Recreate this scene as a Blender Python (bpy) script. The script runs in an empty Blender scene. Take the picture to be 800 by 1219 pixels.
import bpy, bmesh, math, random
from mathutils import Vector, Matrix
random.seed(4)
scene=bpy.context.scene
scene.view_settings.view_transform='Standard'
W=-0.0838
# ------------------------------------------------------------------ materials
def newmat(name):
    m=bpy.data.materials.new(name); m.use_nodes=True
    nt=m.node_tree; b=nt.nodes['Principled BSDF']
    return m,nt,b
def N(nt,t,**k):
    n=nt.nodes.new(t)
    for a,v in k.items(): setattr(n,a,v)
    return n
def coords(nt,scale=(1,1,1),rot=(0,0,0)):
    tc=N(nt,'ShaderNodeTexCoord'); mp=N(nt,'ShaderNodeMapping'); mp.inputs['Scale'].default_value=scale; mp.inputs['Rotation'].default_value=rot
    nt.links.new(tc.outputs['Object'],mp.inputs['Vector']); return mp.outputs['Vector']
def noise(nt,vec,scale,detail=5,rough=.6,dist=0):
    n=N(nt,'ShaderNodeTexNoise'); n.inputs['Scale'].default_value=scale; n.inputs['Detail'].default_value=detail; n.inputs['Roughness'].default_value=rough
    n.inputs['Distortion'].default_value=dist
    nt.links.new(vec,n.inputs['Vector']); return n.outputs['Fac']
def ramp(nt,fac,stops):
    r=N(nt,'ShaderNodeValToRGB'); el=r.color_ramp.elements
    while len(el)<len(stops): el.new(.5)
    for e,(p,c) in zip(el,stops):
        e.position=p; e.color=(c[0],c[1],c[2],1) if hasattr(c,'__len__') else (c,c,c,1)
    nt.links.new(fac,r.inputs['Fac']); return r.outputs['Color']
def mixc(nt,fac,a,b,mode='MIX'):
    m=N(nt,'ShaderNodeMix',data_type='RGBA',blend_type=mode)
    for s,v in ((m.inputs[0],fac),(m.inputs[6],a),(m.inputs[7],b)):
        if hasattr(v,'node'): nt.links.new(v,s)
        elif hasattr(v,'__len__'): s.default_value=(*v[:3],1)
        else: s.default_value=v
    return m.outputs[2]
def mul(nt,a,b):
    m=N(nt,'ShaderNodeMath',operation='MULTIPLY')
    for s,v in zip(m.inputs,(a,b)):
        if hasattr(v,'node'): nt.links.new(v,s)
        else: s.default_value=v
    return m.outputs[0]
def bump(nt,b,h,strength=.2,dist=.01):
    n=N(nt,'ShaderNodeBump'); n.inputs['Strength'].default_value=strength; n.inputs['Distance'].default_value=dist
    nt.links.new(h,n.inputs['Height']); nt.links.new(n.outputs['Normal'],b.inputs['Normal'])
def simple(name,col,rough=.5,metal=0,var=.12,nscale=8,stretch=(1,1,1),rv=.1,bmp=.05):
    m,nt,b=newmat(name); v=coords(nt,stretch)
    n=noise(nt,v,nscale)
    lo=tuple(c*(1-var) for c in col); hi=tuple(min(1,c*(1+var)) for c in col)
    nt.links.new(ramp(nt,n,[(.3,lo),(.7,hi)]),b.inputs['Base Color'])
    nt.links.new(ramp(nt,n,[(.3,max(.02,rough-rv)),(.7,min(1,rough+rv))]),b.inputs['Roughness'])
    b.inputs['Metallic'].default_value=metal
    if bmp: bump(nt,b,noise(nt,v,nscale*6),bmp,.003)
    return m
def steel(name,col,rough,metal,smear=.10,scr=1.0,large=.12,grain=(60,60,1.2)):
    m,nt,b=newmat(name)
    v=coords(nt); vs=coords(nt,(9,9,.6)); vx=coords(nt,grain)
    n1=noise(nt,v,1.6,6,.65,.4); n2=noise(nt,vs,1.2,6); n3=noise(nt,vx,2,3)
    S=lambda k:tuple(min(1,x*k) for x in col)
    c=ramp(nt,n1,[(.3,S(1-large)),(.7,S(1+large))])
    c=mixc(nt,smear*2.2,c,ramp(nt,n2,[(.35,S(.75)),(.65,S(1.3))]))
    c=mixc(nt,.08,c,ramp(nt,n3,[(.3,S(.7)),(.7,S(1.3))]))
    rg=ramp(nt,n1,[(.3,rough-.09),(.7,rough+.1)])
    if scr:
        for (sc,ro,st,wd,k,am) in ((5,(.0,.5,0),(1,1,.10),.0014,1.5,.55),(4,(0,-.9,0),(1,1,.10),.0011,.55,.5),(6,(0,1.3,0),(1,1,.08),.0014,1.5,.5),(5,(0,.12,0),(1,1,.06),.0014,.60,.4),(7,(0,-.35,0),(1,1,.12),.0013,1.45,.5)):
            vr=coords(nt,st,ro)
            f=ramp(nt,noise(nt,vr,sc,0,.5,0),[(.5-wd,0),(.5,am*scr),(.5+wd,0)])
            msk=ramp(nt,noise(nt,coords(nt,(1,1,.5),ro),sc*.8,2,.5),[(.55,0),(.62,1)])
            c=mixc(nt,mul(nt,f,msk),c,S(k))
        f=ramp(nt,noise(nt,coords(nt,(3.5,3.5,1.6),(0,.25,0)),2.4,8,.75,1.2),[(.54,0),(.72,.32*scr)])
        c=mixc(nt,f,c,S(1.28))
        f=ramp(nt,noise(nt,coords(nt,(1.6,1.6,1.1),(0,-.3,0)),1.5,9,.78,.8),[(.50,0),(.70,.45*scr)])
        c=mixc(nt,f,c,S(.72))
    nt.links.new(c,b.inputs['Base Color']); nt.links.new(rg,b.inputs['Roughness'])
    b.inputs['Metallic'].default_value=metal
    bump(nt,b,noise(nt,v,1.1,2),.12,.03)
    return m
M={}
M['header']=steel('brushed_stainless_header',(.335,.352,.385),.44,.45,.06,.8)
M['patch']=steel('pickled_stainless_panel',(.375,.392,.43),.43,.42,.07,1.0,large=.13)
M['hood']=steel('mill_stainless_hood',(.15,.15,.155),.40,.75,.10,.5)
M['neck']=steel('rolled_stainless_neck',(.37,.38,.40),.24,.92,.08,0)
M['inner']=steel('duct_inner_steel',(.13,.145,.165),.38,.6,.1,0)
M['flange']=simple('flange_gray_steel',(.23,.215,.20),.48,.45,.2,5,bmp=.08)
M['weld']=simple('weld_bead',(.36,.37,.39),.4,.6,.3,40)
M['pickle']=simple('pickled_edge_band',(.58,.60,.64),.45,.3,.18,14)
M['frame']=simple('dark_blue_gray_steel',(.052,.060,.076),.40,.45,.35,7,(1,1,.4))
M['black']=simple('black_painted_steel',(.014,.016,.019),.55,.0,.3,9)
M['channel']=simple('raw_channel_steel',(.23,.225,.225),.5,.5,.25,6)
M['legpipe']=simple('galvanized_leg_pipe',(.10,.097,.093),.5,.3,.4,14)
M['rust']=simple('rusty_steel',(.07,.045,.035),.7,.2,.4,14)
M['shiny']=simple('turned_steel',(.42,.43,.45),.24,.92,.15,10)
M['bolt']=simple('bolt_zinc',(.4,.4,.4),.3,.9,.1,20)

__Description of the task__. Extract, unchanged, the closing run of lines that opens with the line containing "M['inner']=steel('duct_inner_steel',(.13,.145,.165),.38,.6,.1,0)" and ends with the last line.

__Finished task__.
M['inner']=steel('duct_inner_steel',(.13,.145,.165),.38,.6,.1,0)
M['flange']=simple('flange_gray_steel',(.23,.215,.20),.48,.45,.2,5,bmp=.08)
M['weld']=simple('weld_bead',(.36,.37,.39),.4,.6,.3,40)
M['pickle']=simple('pickled_edge_band',(.58,.60,.64),.45,.3,.18,14)
M['frame']=simple('dark_blue_gray_steel',(.052,.060,.076),.40,.45,.35,7,(1,1,.4))
M['black']=simple('black_painted_steel',(.014,.016,.019),.55,.0,.3,9)
M['channel']=simple('raw_channel_steel',(.23,.225,.225),.5,.5,.25,6)
M['legpipe']=simple('galvanized_leg_pipe',(.10,.097,.093),.5,.3,.4,14)
M['rust']=simple('rusty_steel',(.07,.045,.035),.7,.2,.4,14)
M['shiny']=simple('turned_steel',(.42,.43,.45),.24,.92,.15,10)
M['bolt']=simple('bolt_zinc',(.4,.4,.4),.3,.9,.1,20)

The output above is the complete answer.